Призывники раздражали своим жаром и желанием продолжать эксперименты. Время стремительно работающих социальных лифтов кончалось.
Оно, собственно, уже кончилось, когда ЛЕФ был создан — справочники спорят — в 1922 или 1923 году.
Люди, создавшие литературно-художественное объединение, декларировали революции свою преданность.
Но революции уже не было. Приём был закрыт.
А когда они захотели декларировать преданность власти, ничего не вышло. У власти уже было много преданных слуг — талантливых и не очень, с командирскими знаками различия и без оных.
Поэтому их жизнь в заповедном лесу русского авангарда была обречена.
Но в таких случаях всегда остаётся надежда, что ещё чуть-чуть, и вот тебя заметят и примут в семью.
Но дни проходят за днями, ты сидишь на выставке «Двадцать лет работы», а знакомых лиц нет.
А пока есть ещё лет семь на эксперименты.

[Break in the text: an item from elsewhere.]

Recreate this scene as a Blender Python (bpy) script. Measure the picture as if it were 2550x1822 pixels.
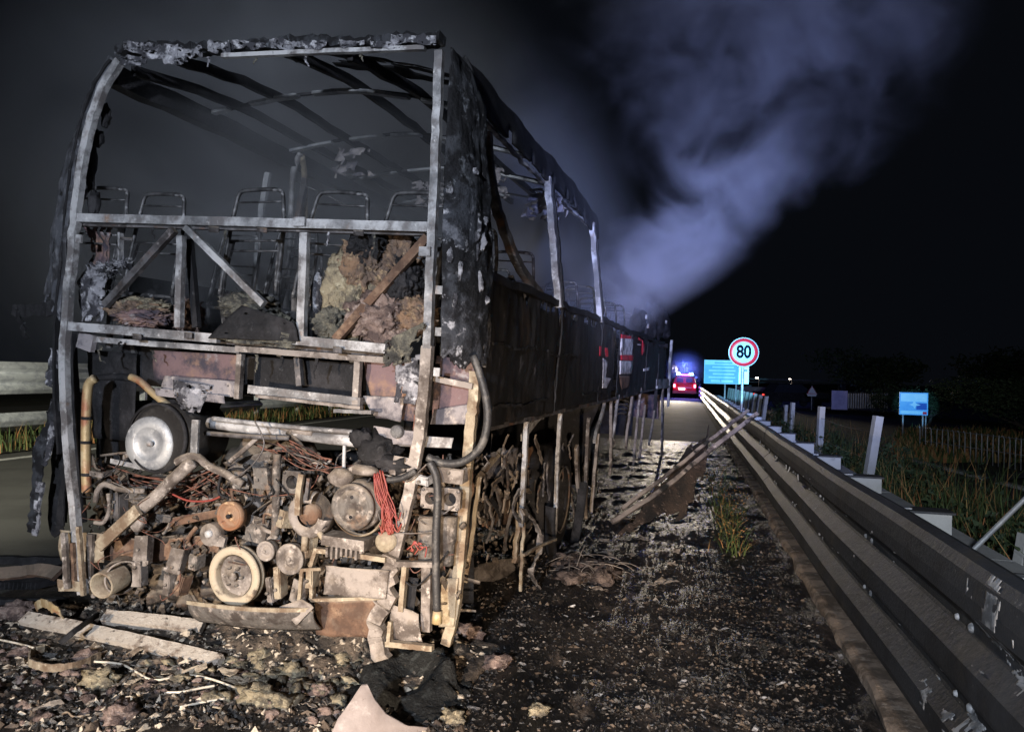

В книге «Жили-были» Шкловский писал об этом так:
«Чтобы хоть как-то представить, что это было за время, расскажу, как мы печатали „Поэтику“ и „Мистерию-буфф“ Маяковского.
Был 1919 год. Юг России был захвачен белогвардейцами. У Петербурга не было окрестностей.
Когда мы издавали газету, у нас не было муки, чтобы заварить клейстер, и мы газету примораживали водой к стенке. Такое годится только для зимы. Летом ищите другой способ.
Говорю об этом, понимая, что, возможно, кое-что не имеет отношения к теории искусства, но имеет отношение к теории времени. Это время, когда люди ходят по проволоке, когда надо, и перейдут, и не упадут, и гордятся работой, гордятся умением.